Looking around his 1,500-year-old church, Mr Hanout warned: “In this land the Word started. And if you delete the Word here, then Christianity across the world will have no future.”

Evidence of the Church’s heritage is everywhere in Izraa’s narrow streets. Across from St Elias’s, lies the chapel of St George, an octagonal stone building said to be one of the oldest churches in the world. Dating to AD 515, it was originally converted from a pagan temple. An inscription on its lintel reads: “Hymns of cherubs replaced sacrifices offered to idols and God settles here in peace, where people used to anger him.”

Today, Izraa remains a mixed town of Christians and Muslims. In early 2011, when the uprising in Syria was defined by popular protests rather than war, a small number of Christians had welcomed the calls for regime change. That changed when the Islamists began to dominate the rebel ranks. “Nobody wants these men to advance,” said one resident, who asked not to be named. “They are frightened of their town being overrun by Islamists.”

Instead, Izraa’s Christians have sought solace in the government’s defences, and increasingly blame the West for their suffering.

Mrs Azam said: “When evil comes you have to defend your country. We love our government, just as we love our country.”

The picture in Izraa is one repeated across other Christian pockets of Syria. Christian homes in Deir Ezzour, Raqqa, and in Hassakeh, home to the Syriac Christians, the oldest denomination on earth, are all devoid of their inhabitants. From Homs too, a major Christian stronghold, many have left.

Some Christians initially remained in the town of Ghassaniyeh in northern Latakia province when it first fell to the rebels in mid-2012. A few weeks later, Islamist extremists took control of the terrain. Christian men were kidnapped, captured or forced to flee. They desecrated the church, ransacked homes and murdered the priest.
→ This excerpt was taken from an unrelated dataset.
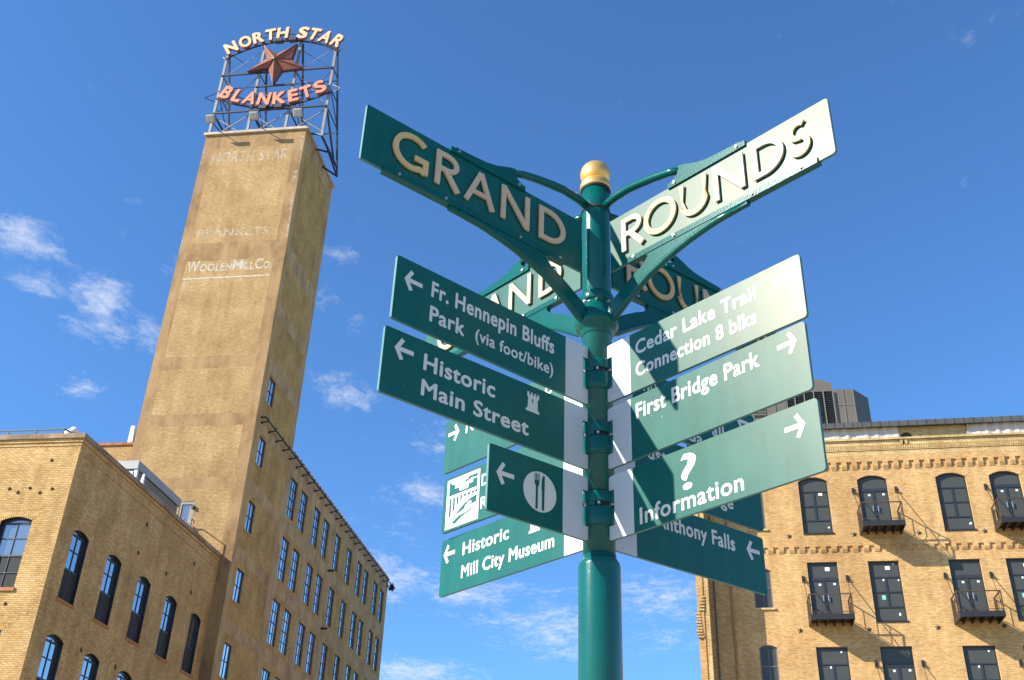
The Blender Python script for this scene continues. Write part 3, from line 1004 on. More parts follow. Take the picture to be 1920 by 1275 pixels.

Even in Bab Touma, the Christian quarter in the old city of Damascus, residents told The Sunday Telegraph they were looking to leave.

Eva Astefan, 43, said she applied to the United Nations for asylum after her 14-year-old daughter, Adel, was shot and killed by a rebel sniper in 2012. The family had been driving back to Damascus after attending the Feast of the Holy Cross in nearby Maaloula, when a hail of bullets pierced their vehicle, one entering her daughter’s skull. Mrs Astefan’s nephew, Joseph Haroun, 29, said: “It’s our country and we love it, but we feel we have little choice. The terrorists [a reference to the opposition rebels] kidnap and kill our men and dangle the holy cross over their bodies.”

It is precisely because al-Qaeda is weak in the south of Syria, that the West and its allies have concentrated on sending weapons to rebels in this area.

Residents from other sects have been able to return to their homes, even when they are in rebel control, but Christians fear that if they leave and their town is then captured by the opposition – even one led by Western-trained groups – they will never be able to return.

So, they put their hopes in the Syrian military now protecting the town. At the main entrance are sandbagged army checkpoints, plastered with posters of Assad. Military vehicles, laden with weapons, drive full-pelt across the intersection down the road that marks the beginning of the front line.

In Izraa, shop fronts have been painted in the Syrian flag to rouse nationalist fervour, the graffiti of past anti-government protests has been scrubbed out or painted over.

Instead, the sense is of having been abandoned by other “Christian nations” such as America and Britain, no matter what the promises of their leaders.

As another priest in Izraa, who asked not to be named, put it: “Please tell Mr Cameron, we don’t seek any help or donations, but please, equally, stop arming terrorists.”